Two years ago, Reuven lent Shimon $5,000. Since then, Reuven asked Shimon to pay numerous times, but Shimon brushed him off time after time. Finally, Reuven sued Shimon in beis din for the $5,000.
On the day of the hearing, Shimon came half-an-hour before the appointed time. He submitted an opposing claim against Reuven for work he had done last year, suing him $8,000 for labor and parts.
The two then entered the session before Rabbi Dayan about Reuven’s claim.
“Shimon owes me $5,000,” Reuven claimed, “money that I lent him.”
“What do you have to say about the loan?” Rabbi Dayan asked Shimon.
“That Reuven is not honest…” replied Shimon.
“Do you have any evidence of the loan?” Rabbi Dayan asked Reuven.
“I have a formal loan document, signed by witnesses and notarized,” replied Reuven. He presented the loan document.
“Reuven has clear evidence of the loan,” Rabbi Dayan said to Shimon. “Did you ever repay the loan?”
“No, I didn’t repay it,” said Shimon.
“Then you have to pay,” declared Rabbi Dayan.
“Well, I did work for him worth $8,000,” argued Shimon. “He owes me for that! Although I owe him, he owes me more!”
“Do you have evidence?” Rabbi Dayan asked Shimon.
“No, we never drafted a contract,” replied Shimon, “but Reuven knows that I worked for him.”
“What do you claim about the work?” Rabbi Dayan asked Reuven.
“I remember that we discussed the possibility of his doing work,” replied Reuven, “but I don’t remember whether Shimon ended up doing it.”
“If you have no evidence,” Rabbi Dayan said to Shimon, “and Reuven claims that maybe you never did the work, we cannot require him to pay.”
“That does not seem fair,” Shimon said. He asked Rabbi Dayan:
“Why did you rule in each case as you did? Furthermore, should we not look at the two cases together?”
“Regarding your claim of work for Reuven,” replied Rabbi Dayan, “when the plaintiff does not have evidence and the defendant questions whether he owed in the first place – the defendant is exempt, based on the rule of hamotzi mei’chaveiro alav hareaya (the burden of proof is on the plaintiff (C.M. 75:10).
“On the other hand, regarding Reuven’s loan to you, when the lender holds a formal loan document, the borrower’s statement that he repaid is not believed without evidence. However, if the borrower were to claim definitively that he already repaid, he can demand an oath from the lender before paying now. Therefore, if the lender is unsure whether he was repaid, he cannot collect with his document against the borrower’s definitive claim, since the lender cannot swear (C.M. 82:2).
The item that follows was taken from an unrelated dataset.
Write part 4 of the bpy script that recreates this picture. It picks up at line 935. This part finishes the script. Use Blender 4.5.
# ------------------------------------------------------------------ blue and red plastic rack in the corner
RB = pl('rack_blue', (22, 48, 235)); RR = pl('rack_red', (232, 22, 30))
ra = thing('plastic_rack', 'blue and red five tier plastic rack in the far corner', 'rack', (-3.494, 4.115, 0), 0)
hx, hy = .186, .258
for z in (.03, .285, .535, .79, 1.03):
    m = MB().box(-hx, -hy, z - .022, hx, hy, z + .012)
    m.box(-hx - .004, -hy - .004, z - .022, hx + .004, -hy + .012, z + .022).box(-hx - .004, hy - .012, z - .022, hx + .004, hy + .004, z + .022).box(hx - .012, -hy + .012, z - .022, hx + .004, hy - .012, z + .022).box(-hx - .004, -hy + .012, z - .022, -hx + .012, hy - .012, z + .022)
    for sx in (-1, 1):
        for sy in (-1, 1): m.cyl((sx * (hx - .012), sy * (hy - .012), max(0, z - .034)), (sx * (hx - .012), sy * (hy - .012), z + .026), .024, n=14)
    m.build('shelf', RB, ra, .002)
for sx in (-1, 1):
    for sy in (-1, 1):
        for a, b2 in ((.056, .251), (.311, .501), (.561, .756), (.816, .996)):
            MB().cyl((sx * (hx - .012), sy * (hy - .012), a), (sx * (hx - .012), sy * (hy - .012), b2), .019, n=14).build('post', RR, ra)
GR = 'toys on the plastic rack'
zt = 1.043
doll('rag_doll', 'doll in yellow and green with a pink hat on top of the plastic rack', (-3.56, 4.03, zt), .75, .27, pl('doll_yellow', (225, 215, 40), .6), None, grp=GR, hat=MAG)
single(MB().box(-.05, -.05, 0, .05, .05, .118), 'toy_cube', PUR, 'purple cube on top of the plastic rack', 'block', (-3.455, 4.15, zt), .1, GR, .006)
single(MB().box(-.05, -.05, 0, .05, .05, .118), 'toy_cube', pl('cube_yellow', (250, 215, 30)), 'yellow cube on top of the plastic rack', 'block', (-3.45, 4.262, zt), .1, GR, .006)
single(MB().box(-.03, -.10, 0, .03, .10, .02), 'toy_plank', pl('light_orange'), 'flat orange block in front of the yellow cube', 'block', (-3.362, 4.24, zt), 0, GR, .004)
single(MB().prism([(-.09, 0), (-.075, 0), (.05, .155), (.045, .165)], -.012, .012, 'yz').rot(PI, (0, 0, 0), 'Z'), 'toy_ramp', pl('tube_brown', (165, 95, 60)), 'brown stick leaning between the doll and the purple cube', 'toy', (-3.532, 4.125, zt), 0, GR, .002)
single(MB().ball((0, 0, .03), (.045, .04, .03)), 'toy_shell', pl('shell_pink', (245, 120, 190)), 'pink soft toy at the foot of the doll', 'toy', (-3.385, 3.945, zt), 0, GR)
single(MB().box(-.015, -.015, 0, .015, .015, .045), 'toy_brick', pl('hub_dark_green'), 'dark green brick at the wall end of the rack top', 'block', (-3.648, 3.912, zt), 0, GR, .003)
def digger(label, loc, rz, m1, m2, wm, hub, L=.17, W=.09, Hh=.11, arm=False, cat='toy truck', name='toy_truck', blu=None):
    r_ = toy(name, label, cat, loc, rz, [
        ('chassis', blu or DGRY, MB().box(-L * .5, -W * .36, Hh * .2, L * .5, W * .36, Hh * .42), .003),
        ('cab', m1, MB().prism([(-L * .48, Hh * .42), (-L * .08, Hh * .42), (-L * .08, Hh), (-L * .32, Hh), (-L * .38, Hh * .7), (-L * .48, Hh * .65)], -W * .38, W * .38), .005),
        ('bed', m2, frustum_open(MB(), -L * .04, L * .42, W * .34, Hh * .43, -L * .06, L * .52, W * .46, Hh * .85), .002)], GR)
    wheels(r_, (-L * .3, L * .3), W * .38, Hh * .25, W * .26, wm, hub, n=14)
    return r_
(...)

“However, you don’t claim that you repaid the loan, even though you have an opposing claim that you worked for Reuven.
“Indeed, if we were to view the two cases as one and view your supposed work for Reuven as payment of his loan, you could then demand an oath of Reuven; since he is unsure, he could not swear and collect.
“However, Ketzos (59:2) and Nesivos (59:1) rule that when each claim is presented independently, and you never indicated that your claim of work for Reuven is considered as payment of his loan to you, we rule each case independent of the ruling in the other case. This is the principle of zeh goveh v’zeh goveh – each one collects separately (Kesubos 110a; C.M. 85:3).
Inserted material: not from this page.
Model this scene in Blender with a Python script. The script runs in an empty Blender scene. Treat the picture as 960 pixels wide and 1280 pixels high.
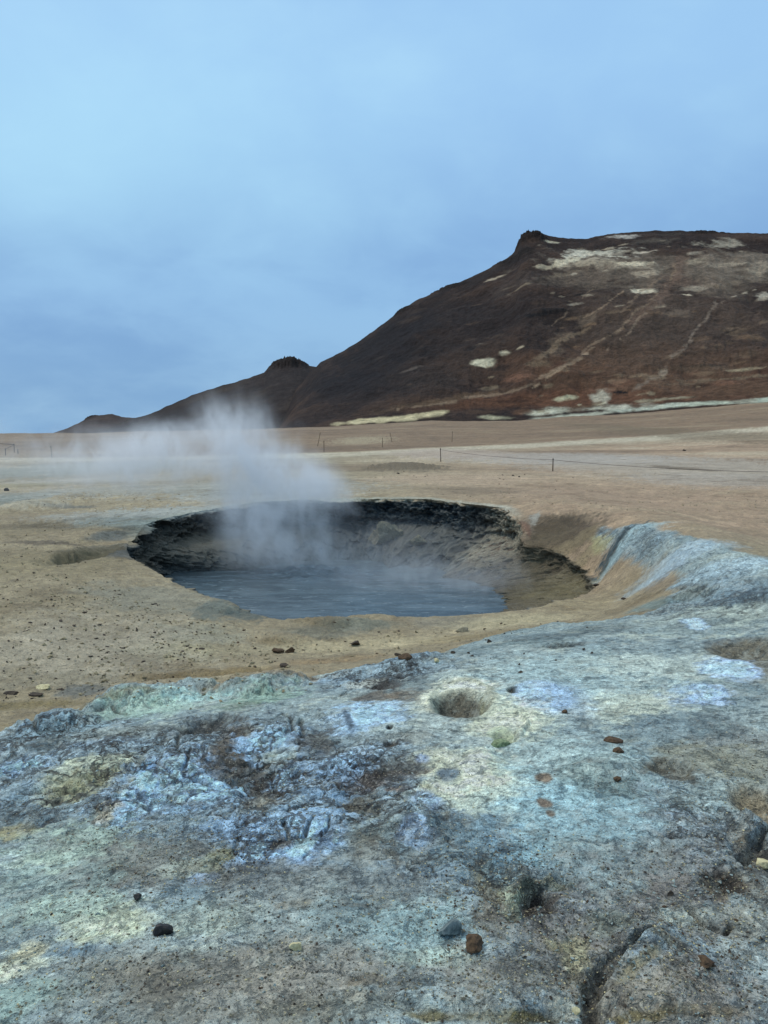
import bpy, bmesh, math, random
import numpy as np
from mathutils import Vector

# ------------------------------------------------------------------ camera, sky, sun, exposure
scene = bpy.context.scene
C = bpy.data.collections.new("place"); scene.collection.children.link(C)
EYE = 1.9
F = 967.0
PITCH = math.atan((640 - 543) / F)
cam_d = bpy.data.cameras.new("camera"); cam = bpy.data.objects.new("camera", cam_d)
C.objects.link(cam); scene.camera = cam
cam.location = (0, 0, EYE); cam.rotation_euler = (math.pi / 2 - PITCH, 0, 0)
cam_d.sensor_fit = 'VERTICAL'; cam_d.sensor_height = 24.0
cam_d.lens = 24.0 * F / 1280.0
cam_d.clip_start = 0.05; cam_d.clip_end = 20000

SUN_EL, SUN_AZ = math.radians(52), math.radians(-62)     # azimuth measured from +Y (ahead) to the right
sun_d = bpy.data.lights.new("sun", 'SUN'); sun = bpy.data.objects.new("sun", sun_d); C.objects.link(sun)
sun_d.energy = 1.45; sun_d.angle = math.radians(14); sun_d.color = (1.0, 0.93, 0.83)
sdir = Vector((math.sin(SUN_AZ) * math.cos(SUN_EL), math.cos(SUN_AZ) * math.cos(SUN_EL), math.sin(SUN_EL)))
sun.rotation_euler = sdir.to_track_quat('Z', 'Y').to_euler()

class NT:
    """small helper for node trees"""
    def __init__(s, tree): s.t = tree; s.t.nodes.clear()
    def n(s, typ, **kw):
        nd = s.t.nodes.new(typ)
        for k, v in kw.items():
            if k.startswith('i_'):
                key = k[2:]
                nd.inputs[int(key) if key.isdigit() else key.replace('_', ' ')].default_value = v
            else: setattr(nd, k, v)
        return nd
    def l(s, a, b): s.t.links.new(a, b)
    def val(s, x, sock):
        if hasattr(x, 'is_linked') or hasattr(x, 'links'): s.l(x, sock)
        else: sock.default_value = x
    def math(s, op, a, b=0.0, c=0.0, clamp=False):
        nd = s.n('ShaderNodeMath', operation=op, use_clamp=clamp)
        s.val(a, nd.inputs[0]); s.val(b, nd.inputs[1])
        if op in ('MULTIPLY_ADD', 'SMOOTH_MIN'): s.val(c, nd.inputs[2])
        return nd.outputs[0]
    def mix(s, fac, a, b, mode='MIX'):
        nd = s.n('ShaderNodeMix', data_type='RGBA', blend_type=mode)
        s.val(fac, nd.inputs[0]); s.val(a, nd.inputs[6]); s.val(b, nd.inputs[7])
        return nd.outputs[2]
    def ramp(s, x, lo, hi, a=0.0, b=1.0, smooth=True):
        nd = s.n('ShaderNodeMapRange'); nd.interpolation_type = 'SMOOTHSTEP' if smooth else 'LINEAR'
        s.val(x, nd.inputs[0]); nd.inputs[1].default_value = lo; nd.inputs[2].default_value = hi
        nd.inputs[3].default_value = a; nd.inputs[4].default_value = b
        return nd.outputs[0]
    def noise(s, vec, scale, detail=6, rough=0.55, dist=0.0, lac=2.0):
        nd = s.n('ShaderNodeTexNoise'); nd.inputs['Scale'].default_value = scale
        nd.inputs['Detail'].default_value = detail; nd.inputs['Roughness'].default_value = rough
        nd.inputs['Distortion'].default_value = dist; nd.inputs['Lacunarity'].default_value = lac
        s.l(vec, nd.inputs['Vector']); return nd
    def vor(s, vec, scale, feature='F1', rnd=1.0):
        nd = s.n('ShaderNodeTexVoronoi', feature=feature); nd.inputs['Scale'].default_value = scale
        nd.inputs['Randomness'].default_value = rnd
        s.l(vec, nd.inputs['Vector']); return nd

def lin(c):
    return tuple(((v / 255) / 12.92 if v / 255 <= 0.04045 else ((v / 255 + 0.055) / 1.055) ** 2.4) for v in c)

world = bpy.data.worlds.new("World"); scene.world = world; world.use_nodes = True
W = NT(world.node_tree)
geo = W.n('ShaderNodeNewGeometry')
tc = W.n('ShaderNodeTexCoord')
sky = W.n('ShaderNodeTexSky', sky_type='NISHITA', sun_disc=False)
sky.sun_elevation = SUN_EL; sky.sun_rotation = SUN_AZ
sky.air_density = 1.2; sky.dust_density = 1.5; sky.ozone_density = 2.0
sep = W.n('ShaderNodeSeparateXYZ'); W.l(tc.outputs['Generated'], sep.inputs[0])
zz = sep.outputs['Z']
# cloud layer as a plane overhead: direction divided by height
den = W.math('ADD', W.math('MAXIMUM', zz, 0.0), 0.35)
comb = W.n('ShaderNodeCombineXYZ')
W.l(W.math('DIVIDE', sep.outputs['X'], den), comb.inputs[0])
W.l(W.math('DIVIDE', sep.outputs['Y'], den), comb.inputs[1])
mp = W.n('ShaderNodeMapping'); mp.inputs['Location'].default_value = (3.1, 1.7, 0.4); mp.inputs['Scale'].default_value = (1, 1.0, 1)
W.l(comb.outputs[0], mp.inputs[0])
n1 = W.noise(mp.outputs[0], 1.35, 5, 0.5, 0.25).outputs[0]
n2 = W.noise(mp.outputs[0], 4.2, 6, 0.55, 0.35).outputs[0]
cl = W.math('ADD', W.math('MULTIPLY', n1, 0.72), W.math('MULTIPLY', n2, 0.28))
cl = W.ramp(cl, 0.38, 0.64)
low = W.mix(cl, (*lin((118, 164, 208)), 1), (*lin((142, 184, 220)), 1))
mid = W.mix(cl, (*lin((120, 162, 210)), 1), (*lin((144, 188, 228)), 1))
top = W.mix(cl, (*lin((156, 200, 240)), 1), (*lin((172, 216, 246)), 1))
c1 = W.mix(W.ramp(zz, -0.02, 0.22), low, mid)
c2 = W.mix(W.ramp(zz, 0.14, 0.42), c1, top)
# a thinner, brighter stretch of cloud high on the left
tw_ = W.noise(tc.outputs['Generated'], 2.6, 5, 0.55, 0.3); vm_ = W.n('ShaderNodeVectorMath', operation='MULTIPLY_ADD')
W.l(tw_.outputs['Color'], vm_.inputs[0]); vm_.inputs[1].default_value = (.30, .30, .30)
sc_ = W.n('ShaderNodeMapping'); sc_.inputs['Scale'].default_value = (.8, 1, 2.0); W.l(tc.outputs['Generated'], sc_.inputs[0]); W.l(sc_.outputs[0], vm_.inputs[2])
ds_ = W.n('ShaderNodeVectorMath', operation='DISTANCE'); W.l(vm_.outputs[0], ds_.inputs[0]); ds_.inputs[1].default_value = (-.33 * .8 + .15, .89 + .15, .325 * 2 + .15)
c2 = W.mix(W.ramp(ds_.outputs['Value'], 0.36, .02, 0, .45), c2, (*lin((182, 232, 252)), 1))
zen = W.mix(W.ramp(zz, 0.6, 1.0), c2, (0.90, 0.95, 0.99, 1))
bg1 = W.n('ShaderNodeBackground'); W.l(sky.outputs[0], bg1.inputs[0]); bg1.inputs[1].default_value = 0.09
bg2 = W.n('ShaderNodeBackground'); W.l(zen, bg2.inputs[0]); bg2.inputs[1].default_value = 1.08
mx = W.n('ShaderNodeMixShader'); mx.inputs[0].default_value = 0.9
W.l(bg1.outputs[0], mx.inputs[1]); W.l(bg2.outputs[0], mx.inputs[2])
wo = W.n('ShaderNodeOutputWorld'); W.l(mx.outputs[0], wo.inputs[0])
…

“Thus,” concluded Rabbi Dayan, “since Reuven questions whether you ever did work for him, he is exempt. On the other hand, since you never claimed that you repaid the debt to Reuven, you are liable to pay. We do not say that since Reuven is unsure whether you worked, it is like he is unsure whether his loan was repaid, in which case he could not collect.”
Verdict: When two litigants submit opposing claims and do not indicate that they want their claim to be considered as payment towards the other’s claim, we rule each case independently.